To prepare our Autumn Risotto, dice a medium onion and mince a fat clove of garlic. Sweat the onion and garlic in 2 to 3 tablespoons of butter along with a pinch of salt and 6 or 7 large sage leaves cut into a fine chiffonade. When the onions are very tender, add a pound of Arborio rice and continue to cook for a few moments until the rice is hot and sizzling in the butter. Add about 3/4 cup of white wine and cook until the wine has been completely reduced and/or absorbed. Begin to add the stock a ladleful or two at a time, waiting for each addition to be absorbed before adding more. The risotto does not have to be stirred constantly, but it should be stirred regularly and frequently. For a more complete description of the risotto process, see my earlier post on risotto. Be sure to continue to salt the risotto with the successive additions of stock, so that the resulting risotto will not be flat or bland. Pay attention to how salty your stock or broth is when adding salt and remember that the final addition of Parmesan will add to the saltiness of the dish.

After three or four additions of stock add the coarsely mashed squash purée and continue to cook.

While the risotto cooks, sauté a half pound of sliced Crimini mushrooms in some olive oil and butter; set aside.

The lima beans should be prepared before you begin to cook the onions since they will take at least 20 to 30 minutes to cook. To cook them, simply simmer them in some lightly salted water until they are soft and tender. Set the lima beans aside; reserving the cooking liquid too. 

We only purchased a quart of broth, so we used the lima bean cooking liquid as part of our cooking liquid for the risotto. Just use as much as you need.

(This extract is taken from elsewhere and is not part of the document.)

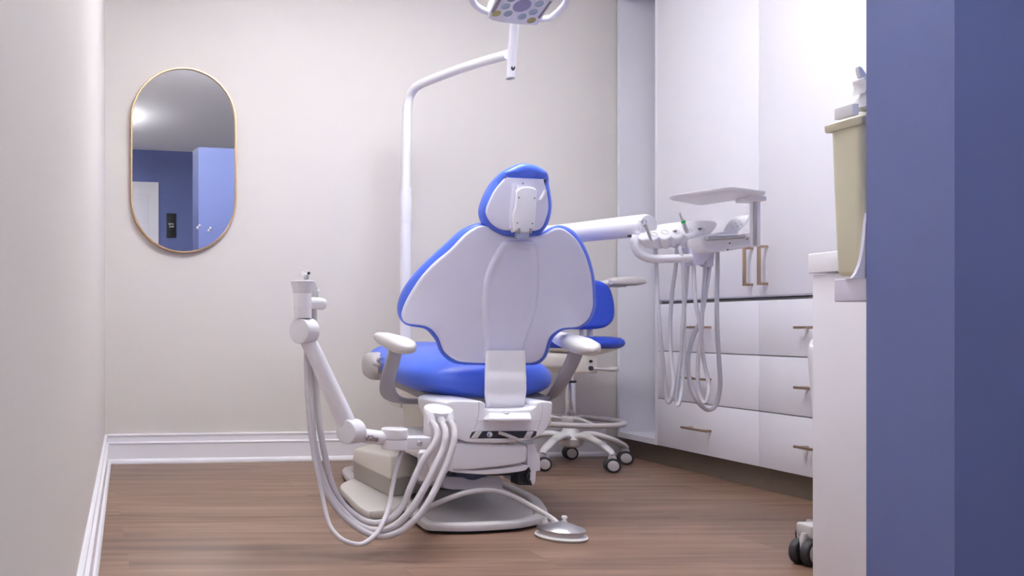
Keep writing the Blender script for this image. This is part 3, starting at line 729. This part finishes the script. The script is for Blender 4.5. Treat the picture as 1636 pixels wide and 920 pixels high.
face = [(781,24),(783,31),(792,35.5),(820,39),(848,41),(858,41),(864,34),(885,2),(893,-12),(886,-24),(860,-32),(835,-34),(812,-33),(803,-26)]
lh = obj('lamp_head', plate([l2(*p) for p in face], rnd(.006, 3, t=.05), lpl, smooth=2), M_white, lg, ang=45)
hold = NB()
for k in (0,): tube([W(824,10,3.33), lc-ln_*.045+V((0,.02,0))], .02, n=1, bm=hold)
obj('head_joint', hold, M_white, lh)
for u, v in ((808,10),(811.7,21.5),(834,26.4),(852,19),(861.6,6),(817.5,-2),(850,-14),(827,-16)):
    lathe([(0,-.002),(.0155,-.002),(.0155,.0015),(.012,.003),(0,.004)], onlamp(u, v), ln_, 20, EWB := NB()); obj('lens', EWB, M_ledw, lh)
for u, v in ((793,21.5),(849,32.3),(875,-14)):
    lathe([(0,-.002),(.0155,-.002),(.0155,.0015),(.012,.003),(0,.004)], onlamp(u, v), ln_, 20, EWB := NB()); obj('amber_lens', EWB, M_ledy, lh)['label'] = 'amber round lens in a corner of the lamp face'
obj('sensor', lathe([(0,-.002),(.031,-.002),(.031,.002),(.024,.006),(.01,.004),(0,.004)], onlamp(834,9), ln_, 32), M_lens, lh)
for uu in (0, 3.2): obj('vent_groove', tube([onlamp(789-uu,19), onlamp(801-uu,-3)], .003, n=1), M_greyd, lh)
obj('vent_groove', tube([onlamp(861,28), onlamp(880,2)], .0045, n=1), M_greyd, lh)
obj('rear_cable_cover', tube([lpl(*l2(789,35), .02), lpl(*l2(799,38.5), .03)], .007, n=1), M_dark, lh)
hdl = lambda pts: tube([lpl(*l2(u, v), .022) for u, v in pts], .0115, n=6, seg=16)
obj('handle', hdl([(790,28),(776,25),(764,19),(757,11),(755,2),(758,-8),(768,-18),(790,-24),(806,-25)]), M_white, lh)
obj('handle', hdl([(852,37),(866,38),(879,36.5),(890,29),(900,19),(907,9),(909,-2),(905,-12),(892,-20),(880,-23)]), M_white, lh)

# ------------------------------------------------------------------ delivery unit on the right
dY = 3.0
du = thing('delivery_unit', 'white instrument delivery unit with tray on a long arm, right of chair', 'dental delivery unit', V((2.05, dY, .9)))
D = lambda u, v, dy=0: W(u, v, dY+dy)
arm_ = NB(); q0 = V((p0.x+.02, PYp-.02, W(0,376,PYp).z))
tube([V((1.70,3.56,.30)), V((1.70,3.56,.60)), V((1.70,3.56,.90))], .03, n=2, bm=arm_)
tube([V((1.66,3.60,W(0,379,3.56).z)), W(840,378.5,3.56), W(900,373.5,3.36), W(985,364.5,3.12), W(1020,361,3.03), W(1032,360,3.005), W(1036,359.5,2.995)], [.030,.036,.0372,.0382,.0385,.0375,.034], n=3, seg=28, bm=arm_)
obj('support_arm', arm_, M_white, du, ang=50)
obj('arm_collar', drum(.042,.16,.006,V((1.70,3.56,.90))), M_white, du)
obj('riser_foot', box((1.50,3.46,.28),(1.76,3.66,.34), .01), M_cream, du)
obj('elbow_tube', tube([D(1017,376), D(1015,386), D(1017,397), D(1024,406.5), D(1036,412), D(1052,413.5), D(1080,413), D(1112,412)], .0148, n=5, seg=18), M_white, du)
obj('pivot_screw', box(V((D(1004,0).x-.005, dY-.012, D(0,377).z-.005)), V((D(1004,0).x+.004, dY-.002, D(0,377).z+.003)), .001), M_dark, du)
# instrument head : leaf-shaped body with five scalloped holders
top_px = [(1020,376),(1022,380),(1027,382),(1032,381.5),(1035.5,381.5),(1041,382.5),(1047,381.8),(1051,379),(1053,377.8),(1055,379.5),(1060,381.5),(1066,380.8),(1070.5,378),(1073,376.6),(1075,378),(1080,379.5),(1086,378.5),(1090,375.5),(1092.5,374.3),(1095,376),(1100,377.2),(1106,376),(1111,373.2),(1114.5,372),(1117,373.3),(1123,372.5),(1130,370),(1137,366.5),(1142,362),(1145,357),(1143,353.5),(1137,352),(1120,351.5),(1100,352.5),(1080,354),(1054,357.5),(1038,361.5),(1028,367.5)]
hz0 = .975
def onz(u, v, z): 
    Y = (H-z)*F/(v-V0); return V(((u-U0)/F*Y, Y))
# the head leans: a plane through the front edge rising to the back
hn_ = V((.06,-.88,.47)).normalized(); hc = D(1083,372)
def onpl(u, v, c, n):
    o = V((0,0,H)); d = V(((u-U0)/F, 1, -(v-V0)/F)); return o+d*((c-o).dot(n)/d.dot(n))
hu = V((1,0,0)); hu = (hu-hn_*hu.dot(hn_)).normalized(); hv = hn_.cross(hu)
def h2(u, v): p = onpl(u, v, hc, hn_)-hc; return V((p.dot(hu), p.dot(hv)))
hpl = lambda a, b, d: hc+hu*a+hv*b-hn_*d
def head_mesh():
    b = NB(); P = [h2(*p) for p in top_px]; P = [V((q.x, q.y)) for q in catmull([V((p.x, p.y, 0)) for p in P], 2, True)]
    n = len(P); c0 = hpl(h2(1086,366).x, h2(1086,366).y, 0); rings = []
    for ins, s_, dz, dy in ((.0055,1,0,0),(.002,1,.0008,0),(0,1,.003,0),(0,1,.007,.001),(0,.975,.014,.004),(0,.92,.023,.008),(0,.82,.034,.014),(0,.66,.043,.02),(0,.45,.046,.025)):
        Q_ = inset(P, ins) if ins else P
        rings.append([b.verts.new(c0+(hpl(q.x, q.y, 0)-c0)*s_+V((0, dy, -dz))) for q in Q_])
    for A_, B_ in zip(rings, rings[1:]):
        for k in range(n): b.faces.new((A_[k], A_[(k+1)%n], B_[(k+1)%n], B_[k]))
    b.faces.new(rings[0]); b.faces.new(rings[-1][::-1]); return b
hd = obj('instrument_head', head_mesh(), M_white, du, ang=50)
for k, (u, v) in enumerate(((1045,374),(1062,370.5),(1080,369.5),(1100,368),(1120,366.5))):
    c = onpl(u, v, hc, hn_)
    b = lathe([(.0085,-.004),(.0105,-.002),(.0105,.0012),(.0075,.0012),(.007,-.003)], c, hn_, 20, sc=(1.3,.75,1))
    o = obj('holder_ring', b, M_arm, hd)
for u, v in ((1078,369.8),(1117.5,366.3)): obj('coupling', lathe([(.003,-.002),(.0045,.002),(.0035,.006),(0,.006)], onpl(u,v,hc,hn_), hn_, 16, None, (1.5,.7,1)), M_greyd, hd)
for k, (u, v) in enumerate(((1026,384),(1036,389),(1066,396),(1104,401),(1118,398))):
    pass
obj('flow_bracket', plate([((u-U0)/F*2.97, H-(v-V0)/F*2.97) for u, v in ((1110,393),(1128,387),(1150,386),(1152,395),(1142,402),(1140,408),(1128,422),(1116,423),(1113,412))], rnd(.003,2,t=.06), lambda a, b, d: V((a, 2.985+d, b)), smooth=1), M_shell, du, ang=40)
obj('flow_bracket', plate([((u-U0)/F*2.99, H-(v-V0)/F*2.99) for u, v in ((1133,402),(1152,399),(1150,424),(1142,426),(1134,422))], rnd(.003,2,t=.03), lambda a, b, d: V((a, 3.02+d, b)), smooth=1), M_shell, du, ang=40)
hull = [(1118,381),(1130,377),(1150,371),(1170,371),(1190,374),(1205,372),(1210,378),(1209,385),(1203,392),(1185,397),(1160,401),(1138,404),(1126,402),(1120,394)]
hl = obj('control_body', plate([((u-U0)/F*2.94, H-(v-V0)/F*2.94) for u, v in hull], rnd(.006,4,t=.09), lambda a, b, d: V((a, 2.93+d, b)), smooth=2), M_white, du, ang=50)
bh = tube([D(1127,381.5,-.10), D(1131,380.8,-.10), D(1150,379.5,-.10), D(1185,377.5,-.10), D(1187,377.3,-.10)], [.007,.0092,.0092,.0092,.0085], seg=18)
obj('grab_bar', bh, M_steel, hl)
obj('bar_mount', tube([D(1187,377.3,-.10), D(1198,377,-.10), D(1206,378,-.08)], .0085), M_white, hl)
for u, v in ((1165,388.5),(1162,399),(1193,381.8)): obj('screw', drum(.0024,.003,.0005,W(u, v, 2.9315),(0,-1,0),12), M_dark, hl)
kp2 = [(1157.5,367),(1161,359),(1168,351),(1178,346.5),(1196,343.5),(1196,349),(1190,360),(1182,367),(1172,371),(1160,371)]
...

When the risotto is almost finished fold in the drained lima beans and mushrooms with an addition of broth or bean liquid. When the rice is cooked through, but still has texture, remove it from the heat and add 4 tablespoons of butter, a handful or two of Parmesan and a sprinkling of minced flat leaf parsley.  Correct the seasoning with salt and pepper and the consistency with bean liquid—the risotto should be fluid, but not soupy, and very creamy. 

We served the risotto with a green salad and a Vouvray. The five of us sat at the table and continued to nibble, so there was only a small amount left, but under ordinary circumstances I think there was easily enough risotto for six entrée portions. To my mind, the unplanned addition of the lima beans was actually what put this risotto into the memorable category. I love lima beans, but have never had them in risotto and the combination of the soft limas with the creamy risotto was a revelation.

The next evening Nancy put some of the roasted cubes of butternut squash into a wonderful salad...sort of a vegetable crouton addition to a green salad.

 She dressed the salad with a sherry-shallot vinaigrette that included a little bit of garlic, Dijon and honey. She also added toasted pecans, thinly sliced red onion and a generous amount of shaved Parmesan to the salad. It was beautiful and tasty—nicely complimented by a roast chicken, mashed potatoes and the parsnips, roasted and then finished with a small amount of maple syrup.

The following day for lunch, Molly turned the remaining diced roasted squash into one of my favorite dishes of the week—a favorite because it was so simple and beautiful, with nothing extra and nothing missing. She warmed the squash, remaining limas (we had cooked all that we purchased and only used a generous cup in the risotto) and leftover slices of maple-roasted parsnips, creating a simple autumnal vegetable medley. The colors and shapes were lovely together. Unfortunately, I didn't get a good picture of it.

As you can probably tell, the food at the lake house was wonderful. We even received another lesson from Bonnie for her special Cardamom Bread (someday I'll convince her to write a guest post).

I will savor the tastes of this week for months to come. But as I look back, it is not just the food and cooking that made it so very special. Rather, it was the laughter, conversation and camaraderie in the kitchen and at the table. And now that I am home, it isn't just one more meal that I crave. How I long to have more time...  for one more walk through the woods...

or along the beach...

in the company of my very dear friends.

1 comment:

Katrina said...

So glad you had such a great time. Love that last photo with the shadows.